Request:
Set down all of the data exactly as it appears.

Dataset extract:
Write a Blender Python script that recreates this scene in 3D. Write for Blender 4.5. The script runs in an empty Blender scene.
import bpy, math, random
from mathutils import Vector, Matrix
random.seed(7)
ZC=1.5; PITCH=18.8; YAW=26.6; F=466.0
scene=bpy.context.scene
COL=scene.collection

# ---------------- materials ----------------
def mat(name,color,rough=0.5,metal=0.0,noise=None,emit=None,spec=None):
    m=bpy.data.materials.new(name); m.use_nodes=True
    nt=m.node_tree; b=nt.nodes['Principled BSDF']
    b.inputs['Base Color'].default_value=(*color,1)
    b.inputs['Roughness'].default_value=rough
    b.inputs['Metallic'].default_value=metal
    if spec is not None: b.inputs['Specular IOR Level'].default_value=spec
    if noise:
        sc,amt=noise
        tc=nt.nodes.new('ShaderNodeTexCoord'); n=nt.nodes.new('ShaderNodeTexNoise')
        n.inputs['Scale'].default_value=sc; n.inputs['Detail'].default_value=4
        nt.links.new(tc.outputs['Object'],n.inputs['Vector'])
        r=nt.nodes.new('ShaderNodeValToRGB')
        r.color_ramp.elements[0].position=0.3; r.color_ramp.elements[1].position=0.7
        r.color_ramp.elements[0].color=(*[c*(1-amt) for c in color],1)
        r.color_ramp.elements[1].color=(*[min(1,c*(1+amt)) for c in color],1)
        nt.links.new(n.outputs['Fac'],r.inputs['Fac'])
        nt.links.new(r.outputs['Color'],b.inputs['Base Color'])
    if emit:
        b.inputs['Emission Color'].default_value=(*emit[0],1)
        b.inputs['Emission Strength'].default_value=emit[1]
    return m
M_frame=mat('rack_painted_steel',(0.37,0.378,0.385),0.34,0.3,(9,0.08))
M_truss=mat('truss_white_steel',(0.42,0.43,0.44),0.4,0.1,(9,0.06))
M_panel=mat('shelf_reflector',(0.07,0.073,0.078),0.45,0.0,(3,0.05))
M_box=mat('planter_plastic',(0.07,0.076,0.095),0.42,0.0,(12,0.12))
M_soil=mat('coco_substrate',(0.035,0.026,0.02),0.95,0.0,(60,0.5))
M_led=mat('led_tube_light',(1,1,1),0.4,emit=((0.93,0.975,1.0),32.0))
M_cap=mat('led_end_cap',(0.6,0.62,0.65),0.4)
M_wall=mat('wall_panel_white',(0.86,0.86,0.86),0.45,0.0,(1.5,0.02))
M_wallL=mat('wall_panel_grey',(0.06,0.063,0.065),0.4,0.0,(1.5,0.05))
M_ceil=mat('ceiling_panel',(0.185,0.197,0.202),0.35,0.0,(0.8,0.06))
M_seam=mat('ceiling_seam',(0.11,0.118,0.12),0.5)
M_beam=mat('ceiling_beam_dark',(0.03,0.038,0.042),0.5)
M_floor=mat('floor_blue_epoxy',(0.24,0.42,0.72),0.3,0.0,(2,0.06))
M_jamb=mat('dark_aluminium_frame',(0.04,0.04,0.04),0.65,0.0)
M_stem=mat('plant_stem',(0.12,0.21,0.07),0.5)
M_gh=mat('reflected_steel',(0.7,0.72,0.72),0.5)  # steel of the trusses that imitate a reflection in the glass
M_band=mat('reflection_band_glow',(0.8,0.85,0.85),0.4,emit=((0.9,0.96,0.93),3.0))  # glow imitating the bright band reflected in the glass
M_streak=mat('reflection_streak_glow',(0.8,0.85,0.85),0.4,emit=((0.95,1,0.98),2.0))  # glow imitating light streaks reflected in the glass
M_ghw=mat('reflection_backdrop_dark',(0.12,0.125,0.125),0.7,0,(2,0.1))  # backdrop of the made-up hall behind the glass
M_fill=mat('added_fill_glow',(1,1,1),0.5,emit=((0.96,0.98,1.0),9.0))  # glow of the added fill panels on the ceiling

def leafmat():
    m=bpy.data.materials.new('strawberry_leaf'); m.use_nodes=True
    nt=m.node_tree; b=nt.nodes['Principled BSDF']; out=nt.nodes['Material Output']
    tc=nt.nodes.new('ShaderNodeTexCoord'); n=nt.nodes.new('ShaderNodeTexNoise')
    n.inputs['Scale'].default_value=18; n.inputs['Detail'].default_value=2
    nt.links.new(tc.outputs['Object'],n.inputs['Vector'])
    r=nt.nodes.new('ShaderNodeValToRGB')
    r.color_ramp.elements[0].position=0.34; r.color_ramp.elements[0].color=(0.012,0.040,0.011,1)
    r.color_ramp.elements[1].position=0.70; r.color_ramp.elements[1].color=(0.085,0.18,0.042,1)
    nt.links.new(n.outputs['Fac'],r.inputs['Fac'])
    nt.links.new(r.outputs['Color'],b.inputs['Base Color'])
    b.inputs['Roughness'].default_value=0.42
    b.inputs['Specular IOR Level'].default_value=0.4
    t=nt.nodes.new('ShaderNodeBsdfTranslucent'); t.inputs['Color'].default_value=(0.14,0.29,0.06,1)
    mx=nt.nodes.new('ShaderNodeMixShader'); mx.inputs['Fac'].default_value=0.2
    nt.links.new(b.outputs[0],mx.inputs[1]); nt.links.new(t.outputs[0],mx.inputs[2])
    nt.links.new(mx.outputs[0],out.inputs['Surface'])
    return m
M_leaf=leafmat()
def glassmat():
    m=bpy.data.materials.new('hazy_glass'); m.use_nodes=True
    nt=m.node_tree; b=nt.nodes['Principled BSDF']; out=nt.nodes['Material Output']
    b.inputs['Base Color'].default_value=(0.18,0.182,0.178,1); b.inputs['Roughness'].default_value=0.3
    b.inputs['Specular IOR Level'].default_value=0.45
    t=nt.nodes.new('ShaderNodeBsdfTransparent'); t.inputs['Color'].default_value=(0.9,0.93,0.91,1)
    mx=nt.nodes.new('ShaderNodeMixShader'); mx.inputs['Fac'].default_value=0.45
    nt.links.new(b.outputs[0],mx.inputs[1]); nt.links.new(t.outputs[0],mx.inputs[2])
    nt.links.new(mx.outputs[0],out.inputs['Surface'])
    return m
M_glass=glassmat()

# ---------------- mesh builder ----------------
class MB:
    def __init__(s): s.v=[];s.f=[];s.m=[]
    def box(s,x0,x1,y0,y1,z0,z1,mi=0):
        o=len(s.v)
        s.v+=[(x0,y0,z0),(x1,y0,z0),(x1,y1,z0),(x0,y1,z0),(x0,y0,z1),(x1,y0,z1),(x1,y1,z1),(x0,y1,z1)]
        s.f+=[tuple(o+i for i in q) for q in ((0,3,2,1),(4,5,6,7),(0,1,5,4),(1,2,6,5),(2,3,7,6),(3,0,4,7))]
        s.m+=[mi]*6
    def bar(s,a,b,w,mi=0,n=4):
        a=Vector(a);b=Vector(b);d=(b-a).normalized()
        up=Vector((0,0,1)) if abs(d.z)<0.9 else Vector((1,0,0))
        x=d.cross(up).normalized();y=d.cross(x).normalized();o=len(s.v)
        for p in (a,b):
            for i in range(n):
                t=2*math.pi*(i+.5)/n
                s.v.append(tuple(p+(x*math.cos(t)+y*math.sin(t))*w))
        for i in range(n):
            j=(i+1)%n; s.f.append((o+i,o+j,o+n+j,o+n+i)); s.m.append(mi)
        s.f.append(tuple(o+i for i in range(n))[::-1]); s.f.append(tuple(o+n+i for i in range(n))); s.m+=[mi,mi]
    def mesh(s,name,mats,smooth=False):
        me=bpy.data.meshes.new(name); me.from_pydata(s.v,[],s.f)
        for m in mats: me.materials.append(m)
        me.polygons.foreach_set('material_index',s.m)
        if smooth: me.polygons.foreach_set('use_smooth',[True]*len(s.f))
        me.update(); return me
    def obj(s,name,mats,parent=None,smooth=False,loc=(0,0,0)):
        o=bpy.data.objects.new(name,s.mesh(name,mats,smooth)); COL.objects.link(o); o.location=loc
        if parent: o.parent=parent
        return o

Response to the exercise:
Write a Blender Python script that recreates this scene in 3D. Write for Blender 4.5. The script runs in an empty Blender scene.
import bpy, math, random
from mathutils import Vector, Matrix
random.seed(7)
ZC=1.5; PITCH=18.8; YAW=26.6; F=466.0
scene=bpy.context.scene
COL=scene.collection

# ---------------- materials ----------------
def mat(name,color,rough=0.5,metal=0.0,noise=None,emit=None,spec=None):
    m=bpy.data.materials.new(name); m.use_nodes=True
    nt=m.node_tree; b=nt.nodes['Principled BSDF']
    b.inputs['Base Color'].default_value=(*color,1)
    b.inputs['Roughness'].default_value=rough
    b.inputs['Metallic'].default_value=metal
    if spec is not None: b.inputs['Specular IOR Level'].default_value=spec
    if noise:
        sc,amt=noise
        tc=nt.nodes.new('ShaderNodeTexCoord'); n=nt.nodes.new('ShaderNodeTexNoise')
        n.inputs['Scale'].default_value=sc; n.inputs['Detail'].default_value=4
        nt.links.new(tc.outputs['Object'],n.inputs['Vector'])
        r=nt.nodes.new('ShaderNodeValToRGB')
        r.color_ramp.elements[0].position=0.3; r.color_ramp.elements[1].position=0.7
        r.color_ramp.elements[0].color=(*[c*(1-amt) for c in color],1)
        r.color_ramp.elements[1].color=(*[min(1,c*(1+amt)) for c in color],1)
        nt.links.new(n.outputs['Fac'],r.inputs['Fac'])
        nt.links.new(r.outputs['Color'],b.inputs['Base Color'])
    if emit:
        b.inputs['Emission Color'].default_value=(*emit[0],1)
        b.inputs['Emission Strength'].default_value=emit[1]
    return m
M_frame=mat('rack_painted_steel',(0.37,0.378,0.385),0.34,0.3,(9,0.08))
M_truss=mat('truss_white_steel',(0.42,0.43,0.44),0.4,0.1,(9,0.06))
M_panel=mat('shelf_reflector',(0.07,0.073,0.078),0.45,0.0,(3,0.05))
M_box=mat('planter_plastic',(0.07,0.076,0.095),0.42,0.0,(12,0.12))
M_soil=mat('coco_substrate',(0.035,0.026,0.02),0.95,0.0,(60,0.5))
M_led=mat('led_tube_light',(1,1,1),0.4,emit=((0.93,0.975,1.0),32.0))
M_cap=mat('led_end_cap',(0.6,0.62,0.65),0.4)
M_wall=mat('wall_panel_white',(0.86,0.86,0.86),0.45,0.0,(1.5,0.02))
M_wallL=mat('wall_panel_grey',(0.06,0.063,0.065),0.4,0.0,(1.5,0.05))
M_ceil=mat('ceiling_panel',(0.185,0.197,0.202),0.35,0.0,(0.8,0.06))
M_seam=mat('ceiling_seam',(0.11,0.118,0.12),0.5)
M_beam=mat('ceiling_beam_dark',(0.03,0.038,0.042),0.5)
M_floor=mat('floor_blue_epoxy',(0.24,0.42,0.72),0.3,0.0,(2,0.06))
M_jamb=mat('dark_aluminium_frame',(0.04,0.04,0.04),0.65,0.0)
M_stem=mat('plant_stem',(0.12,0.21,0.07),0.5)
M_gh=mat('reflected_steel',(0.7,0.72,0.72),0.5)  # steel of the trusses that imitate a reflection in the glass
M_band=mat('reflection_band_glow',(0.8,0.85,0.85),0.4,emit=((0.9,0.96,0.93),3.0))  # glow imitating the bright band reflected in the glass
M_streak=mat('reflection_streak_glow',(0.8,0.85,0.85),0.4,emit=((0.95,1,0.98),2.0))  # glow imitating light streaks reflected in the glass
M_ghw=mat('reflection_backdrop_dark',(0.12,0.125,0.125),0.7,0,(2,0.1))  # backdrop of the made-up hall behind the glass
M_fill=mat('added_fill_glow',(1,1,1),0.5,emit=((0.96,0.98,1.0),9.0))  # glow of the added fill panels on the ceiling

def leafmat():
    m=bpy.data.materials.new('strawberry_leaf'); m.use_nodes=True
    nt=m.node_tree; b=nt.nodes['Principled BSDF']; out=nt.nodes['Material Output']
    tc=nt.nodes.new('ShaderNodeTexCoord'); n=nt.nodes.new('ShaderNodeTexNoise')
    n.inputs['Scale'].default_value=18; n.inputs['Detail'].default_value=2
    nt.links.new(tc.outputs['Object'],n.inputs['Vector'])
    r=nt.nodes.new('ShaderNodeValToRGB')
    r.color_ramp.elements[0].position=0.34; r.color_ramp.elements[0].color=(0.012,0.040,0.011,1)
    r.color_ramp.elements[1].position=0.70; r.color_ramp.elements[1].color=(0.085,0.18,0.042,1)
    nt.links.new(n.outputs['Fac'],r.inputs['Fac'])
    nt.links.new(r.outputs['Color'],b.inputs['Base Color'])
    b.inputs['Roughness'].default_value=0.42
    b.inputs['Specular IOR Level'].default_value=0.4
    t=nt.nodes.new('ShaderNodeBsdfTranslucent'); t.inputs['Color'].default_value=(0.14,0.29,0.06,1)
    mx=nt.nodes.new('ShaderNodeMixShader'); mx.inputs['Fac'].default_value=0.2
    nt.links.new(b.outputs[0],mx.inputs[1]); nt.links.new(t.outputs[0],mx.inputs[2])
    nt.links.new(mx.outputs[0],out.inputs['Surface'])
    return m
M_leaf=leafmat()
def glassmat():
    m=bpy.data.materials.new('hazy_glass'); m.use_nodes=True
    nt=m.node_tree; b=nt.nodes['Principled BSDF']; out=nt.nodes['Material Output']
    b.inputs['Base Color'].default_value=(0.18,0.182,0.178,1); b.inputs['Roughness'].default_value=0.3
    b.inputs['Specular IOR Level'].default_value=0.45
    t=nt.nodes.new('ShaderNodeBsdfTransparent'); t.inputs['Color'].default_value=(0.9,0.93,0.91,1)
    mx=nt.nodes.new('ShaderNodeMixShader'); mx.inputs['Fac'].default_value=0.45
    nt.links.new(b.outputs[0],mx.inputs[1]); nt.links.new(t.outputs[0],mx.inputs[2])
    nt.links.new(mx.outputs[0],out.inputs['Surface'])
    return m
M_glass=glassmat()

# ---------------- mesh builder ----------------
class MB:
    def __init__(s): s.v=[];s.f=[];s.m=[]
    def box(s,x0,x1,y0,y1,z0,z1,mi=0):
        o=len(s.v)
        s.v+=[(x0,y0,z0),(x1,y0,z0),(x1,y1,z0),(x0,y1,z0),(x0,y0,z1),(x1,y0,z1),(x1,y1,z1),(x0,y1,z1)]
        s.f+=[tuple(o+i for i in q) for q in ((0,3,2,1),(4,5,6,7),(0,1,5,4),(1,2,6,5),(2,3,7,6),(3,0,4,7))]
        s.m+=[mi]*6
    def bar(s,a,b,w,mi=0,n=4):
        a=Vector(a);b=Vector(b);d=(b-a).normalized()
        up=Vector((0,0,1)) if abs(d.z)<0.9 else Vector((1,0,0))
        x=d.cross(up).normalized();y=d.cross(x).normalized();o=len(s.v)
        for p in (a,b):
            for i in range(n):
                t=2*math.pi*(i+.5)/n
                s.v.append(tuple(p+(x*math.cos(t)+y*math.sin(t))*w))
        for i in range(n):
            j=(i+1)%n; s.f.append((o+i,o+j,o+n+j,o+n+i)); s.m.append(mi)
        s.f.append(tuple(o+i for i in range(n))[::-1]); s.f.append(tuple(o+n+i for i in range(n))); s.m+=[mi,mi]
    def mesh(s,name,mats,smooth=False):
        me=bpy.data.meshes.new(name); me.from_pydata(s.v,[],s.f)
        for m in mats: me.materials.append(m)
        me.polygons.foreach_set('material_index',s.m)
        if smooth: me.polygons.foreach_set('use_smooth',[True]*len(s.f))
        me.update(); return me
    def obj(s,name,mats,parent=None,smooth=False,loc=(0,0,0)):
        o=bpy.data.objects.new(name,s.mesh(name,mats,smooth)); COL.objects.link(o); o.location=loc
        if parent: o.parent=parent
        return o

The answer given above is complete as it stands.